Gather every line holding the string "that".

★ ★ ★

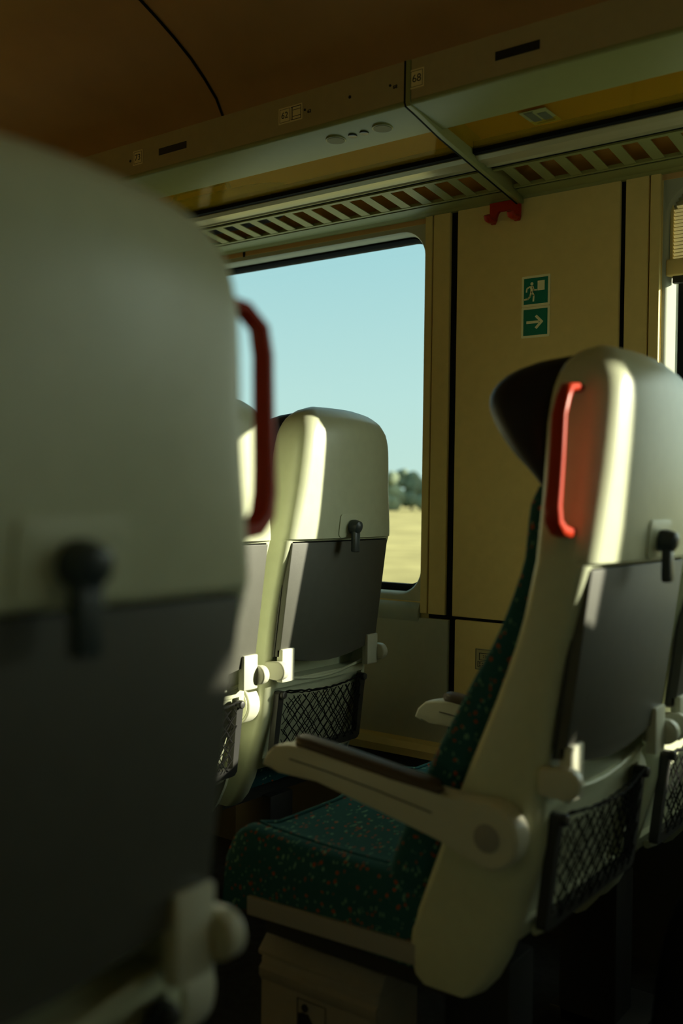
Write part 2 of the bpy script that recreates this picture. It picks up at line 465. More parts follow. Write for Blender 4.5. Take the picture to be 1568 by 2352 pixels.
# divider between the bays
d = thing('rack_divider', (XD, 1.76, 1.88), 'slim grey-green divider bar between the two luggage rack bays', 'divider')
bm = bmesh.new()
pr = [(1.758, 1.972), (1.758, 1.884), (1.762, 1.8775), (1.80, zz(1.80) - .004), (1.9, zz(1.9) - .012), (2.28, zz(2.28) - .020), (2.312, zz(2.3) - .012), (2.312, zz(2.3) + .05), (1.80, 1.93), (1.775, 1.972)]
prism(bm, [(y - 1.76, z - 1.88) for y, z in pr], 'x', -.006, .006, .0012, 2); link('divider_plate', bm, M['under'], d, 40)
bm = bmesh.new()
pr2 = [(1.7575, 1.972), (1.7575, 1.884), (1.7615, 1.8768), (1.80, zz(1.80) - .0048), (1.9, zz(1.9) - .0128), (2.28, zz(2.28) - .0208), (2.28, zz(2.28) - .010), (1.80, zz(1.8)), (1.765, 1.89), (1.765, 1.972)]
prism(bm, [(y - 1.76, z - 1.88) for y, z in pr2], 'x', -.0095, -.0062); link('seal', bm, M['gap'], d, 0)

# reading lights and buttons under the left bay
for x, big in ((-1.386, 1), (-1.339, 0), (-1.307, 0), (-1.257, 1)):
    y = 1.822; bm = bmesh.new(); r_ = .0235 if big else .0105
    disc(bm, (x, y), r_, 'z', zz(y) - (.0022 if big else .0028), zz(y) + .004, 32, .0008, 2)
    partL('reading_light' if big else 'call_button', bm, M['under'] if big else M['display'], 40)
    if big:
        bm = bmesh.new(); disc(bm, (x, y), .0205, 'z', zz(y) - .0032, zz(y) - .001, 32); partL('lens', bm, M['lens'], 40)
bm = bmesh.new(); box(bm, -1.904, -1.806, 1.7585, 1.765, 1.9195, 1.9365); partL('reservation_display', bm, M['display'], 0)
bm = bmesh.new(); box(bm, -.946, -.851, 1.7585, 1.765, 1.9190, 1.9365); partR('reservation_display', bm, M['display'], 0)

def text(name, s, size, parent, loc, rot, m, ext=.0002, align='CENTER', sx=1.0):
    c = bpy.data.curves.new(name, 'FONT'); c.body = s; c.size = size; c.extrude = ext; c.align_x = align; c.align_y = 'CENTER'
    c.materials.append(m); tmp = bpy.data.objects.new(name, c); COL.objects.link(tmp)
    dg = bpy.context.evaluated_depsgraph_get(); me = bpy.data.meshes.new_from_object(tmp.evaluated_get(dg))
    bpy.data.objects.remove(tmp); o = bpy.data.objects.new(name, me); COL.objects.link(o)
    if not me.materials: me.materials.append(m)
    o.parent = parent; o.location = loc; o.rotation_euler = rot; o.scale = (sx, 1, 1); return o
ROTW = (math.pi / 2, 0, 0)      # lettering that faces -Y

def plate(num, x0, x1, z0, z1, label, picto=False):
    cx, cz = (x0 + x1) / 2, (z0 + z1) / 2
    t = thing('seat_number_plate', (cx, 1.7600, cz), label, 'seat number plate', 'seat number plates')
    hx, hz = (x1 - x0) / 2, (z1 - z0) / 2
    bm = bmesh.new(); box(bm, -hx, hx, -.0012, .0005, -hz, hz); link('plate', bm, M['plate'], t, 0)
    def frame(xa, xb, za, zb, w=.0008):
        bm = bmesh.new()
        for q in ((xa, xb, za, za + w), (xa, xb, zb - w, zb), (xa, xa + w, za, zb), (xb - w, xb, za, zb)):
            box(bm, q[0], q[1], -.0016, -.001, q[2], q[3])
        return bm
    m_ = .0035
    if picto:
        link('number_border', frame(-hx + m_, -.0018, -hz + m_, hz - m_), M['ink'], t, 0)
        bm = frame(.0018, hx - m_, -hz + m_, hz - m_, .0014)
        box(bm, .006, hx - m_, -.0016, -.001, -.008, -.0068); box(bm, .006, hx - m_, -.0016, -.001, .0068, .008); box(bm, .006, .0072, -.0016, -.001, -hz + m_, hz - m_)
        link('window_pictogram', bm, M['ink'], t, 0)
        text('number', num, .0205, t, (-hx / 2 + .0008, -.0014, 0), ROTW, M['ink'])
    else:
        link('number_border', frame(-hx + m_, hx - m_, -hz + m_, hz - m_), M['ink'], t, 0)
        text('number', num, .0225, t, (0, -.0014, 0), ROTW, M['ink'])
    return t
plate('73', -2.001, -1.965, 1.911, 1.948, 'small square seat number plate reading 73, left of the dark display')
plate('62', -1.505, -1.435, 1.911, 1.948, 'wide seat number plate reading 62 with a window pictogram', True)
plate('68', -1.147, -1.111, 1.909, 1.949, 'square seat number plate reading 68, right of the rack divider')
def tactile(num, x, label):
    t = thing('tactile_number', (x, 1.76, 1.924), label, 'tactile mark', 'tactile marks')
    bm = bmesh.new(); disc(bm, (-.009, .006), .0028, 'y', -.0012, .0004, 12); link('raised_dot', bm, M['ink'], t)
    text('raised_number', num, .011, t, (.004, -.0008, .0), ROTW, M['ink'], .0006)
tactile('62', -1.419, 'tiny dark raised number just right of the plate reading 62')
tactile('68', -1.187, 'tiny dark raised number left of the rack divider')
bm = bmesh.new(); disc(bm, (0, 0), .0035, 'y', -.001, .0005, 14)
tag(link('fascia_screw', bm, M['ink'], loc=(-1.302, 1.76, 1.930)), 'small dark screw head on the fascia between the two number marks', 'screw')
bm = bmesh.new(); disc(bm, (0, 0), .0035, 'y', -.001, .0005, 14)
tag(link('fascia_screw', bm, M['ink'], loc=(-2.012, 1.76, 1.926)), 'small dark screw head beside the plate reading 73', 'screw')

# sticker reflection on the glass shelf, modelled as a thin plate in faint colours
t = thing('shelf_reflection', (-1.17 + .23, 1.95, zz(1.95) + .011), 'square sticker reflection modelled as a plate on the glass shelf right of the divider', 'sticker')
bm = bmesh.new(); box(bm, -.03, .03, -.04, .04, -.0008, .0004); link('sticker_face', bm, M['under'], t, 0)
bm = bmesh.new()
for (a, c2, q, w_) in ((-.022, -.004, -.03, .02), (.002, .022, -.02, .03), (-.02, .02, .028, .032), (-.022, .0, -.036, -.032)): box(bm, a, c2, q, w_, -.0014, -.0006)
link('reflection_marks', bm, M['lens'], t, 0)

# coat hook
h = thing('coat_hook', (-1.195, WY - .012, 1.80), 'red double coat hook on the wall panel under the rack', 'coat hook')
bm = bmesh.new()
prism(bm, [(-.040, .014), (.046, .014), (.046, -.030), (.043, -.040), (.030, -.040), (.026, -.036), (.026, -.014), (.020, -.008), (-.014, -.008), (-.020, -.014), (-.021, -.030), (-.026, -.040), (-.036, -.040), (-.040, -.034)], 'y', -.010, .0, .002, 2)
link('hook_plate', bm, M['red'], h, 40)
for x in (-.031, .034):
    bm = bmesh.new(); tube(bm, [(x, -.004, -.032), (x, -.022, -.034), (x, -.034, -.033), (x, -.040, -.024)], [.0085, .0085, .0085, .0078], 14, flat=(1.15, .8)); link('hook_peg', bm, M['red'], h, 60)

# escape signs
def sign(zc, label, kind):
    t = thing('escape_sign', (-1.106, WY - .012, zc), label, 'sign', 'escape signs')
    hx, hz = .0385, .0385
    bm = bmesh.new(); prism(bm, rrect(-hx, hx, -hz, hz, .003, 3), 'y', -.0012, .0004); link('sign_border', bm, M['signpale'], t, 0)
    bm = bmesh.new(); box(bm, -.0325, .0325, -.0018, -.0008, -.0325, .0325); link('sign_field', bm, M['green'], t, 0)
    def poly(bm, pts):
        A = [bm.verts.new((x * .001, -.0024, z * .001)) for x, z in pts]; B = [bm.verts.new((x * .001, -.0012, z * .001)) for x, z in pts]
        n = len(A); bm.faces.new(A); bm.faces.new(B[::-1])
        for i in range(n): bm.faces.new((A[i], B[i], B[(i + 1) % n], A[(i + 1) % n]))
    def limb(bm, pts, w):
        for (x0, z0), (x1, z1) in zip(pts, pts[1:]):
            dx, dz = x1 - x0, z1 - z0; L = math.hypot(dx, dz); nx, nz = -dz / L * w / 2, dx / L * w / 2; ex, ez = dx / L * w * .3, dz / L * w * .3
            poly(bm, [(x0 + nx - ex, z0 + nz - ez), (x1 + nx + ex, z1 + nz + ez), (x1 - nx + ex, z1 - nz + ez), (x0 - nx - ex, z0 - nz - ez)])
    bm = bmesh.new()
    if kind == 'man':
        disc(bm, (-.0105, .0180), .0040, 'y', -.0024, -.0012, 20)
        poly(bm, [(-17, 12), (-9, 13), (-6, 6), (-8, -3), (-15, -3), (-14, 5)])
        limb(bm, [(-16, 11), (-24, 7), (-25, -1)], 3.6)
        limb(bm, [(-8, 11), (-5, 2), (3, 2)], 3.6)
        limb(bm, [(-12, -3), (-15, -13), (-21, -19), (-30, -20)], 4.4)
        limb(bm, [(-10, -3), (-5, -11), (-6, -25)], 4.4)
        poly(bm, [(5, 24), (24, 24), (24, 0), (5, 0)])
        link('running_man_and_window', bm, M['signpale'], t, 0)
    else:
        poly(bm, [(-24, 3.2), (10, 3.2), (10, -3.2), (-24, -3.2)])
        poly(bm, [(22, 0), (4, 18), (-1, 13.5), (12.5, 0), (-1, -13.5), (4, -18)])
        link('arrow', bm, M['signpale'], t, 0)
sign(1.578, 'upper green escape sign with running man and window', 'man')
sign(1.500, 'lower green escape sign with white arrow pointing right', 'arrow')

# socket sticker low on the wall
t = thing('socket_sticker', (-1.228, WY - .012, .640), 'small pale socket sticker low on wall behind the seat', 'sticker')
bm = bmesh.new(); prism(bm, rrect(-.034, .034, -.028, .028, .003, 3), 'y', -.001, .0003); link('sticker_face', bm, M['socket'], t, 0)
bm = bmesh.new()
def frame2(bm, xa, xb, za, zb, w):
    for q in ((xa, xb, za, za + w), (xa, xb, zb - w, zb), (xa, xa + w, za, zb), (xb - w, xb, za, zb)): box(bm, q[0], q[1], -.0016, -.0008, q[2], q[3])
frame2(bm, -.032, .032, -.026, .026, .0009); frame2(bm, -.022, .022, -.002, .017, .0016); frame2(bm, -.026, .026, -.020, -.005, .0012)
for i in range(6): box(bm, -.022 + i * .008, -.017 + i * .008, -.0016, -.0008, -.011, -.0085); box(bm, -.022 + i * .008, -.017 + i * .008, -.0016, -.0008, -.0165, -.014)
link('laptop_pictogram', bm, M['ink'], t, 0)
text('voltage', '230V', .011, t, (0, -.0013, .0075), ROTW, M['ink'])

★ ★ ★

#### CORRECT ANSWER
Write part 2 of the bpy script that recreates this picture. It picks up at line 465. More parts follow. Write for Blender 4.5. Take the picture to be 1568 by 2352 pixels.
ROTW = (math.pi / 2, 0, 0)      # lettering that faces -Y